First off, you have to be completely over this girl you have spent an entire youth with. Yes things changed and now its over, but you must heal to appreciate that no one will take her place ever, but will be an entirely new and different experience.
You get back in the dating world by doing it for fun, and not romance. Dating is a way of getting to know others, without the looking for romance.
Talaniman Rule- Date them all, short, fat, skinny, or tall.18 to 80, blind, cripple, or crazy.
When you look for romance, you get attached to soon, and to deeply, and are really critical, as opposed to sharing a great time, and making a friend who enjoys what your both doing. The more fun you have with a variety of people, and activities, the better you feel. That's what dating is about, not filling the hole in your soul, or finding a soul mate, but fun getting to know someone. When your ready for fun, you'll know it, because your happy with yourself and your single life.
There might be fate when you look at the overall world view of things, but when it comes to personal relationships, you are in direct control over what happens. You have the choice to cheat or not cheat. It would have taken one word to stop all this, "NO."

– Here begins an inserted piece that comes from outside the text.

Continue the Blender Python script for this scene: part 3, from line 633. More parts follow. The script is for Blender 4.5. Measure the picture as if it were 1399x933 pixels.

I will agree her actions are unacceptable, as breaking up would have given whatever she did after legitimacy. That would have been the way to go, so she is wrong for cheating.
However, none of us has direct control over a relationship. That takes TWO people working together thru honest communications to resolve their issues to the benefit of both. A hard thing to do maybe, but the right way to go. Even then, it may not work out. That's fate at work, but your correct, it does take a lot of work to keep the love alive, and thriving, year in, year out.
Obviously she got tired of working with you and fell for the easy way out.
Your still young though, and have a lot of good times ahead of you. Look forward, don't look back!!!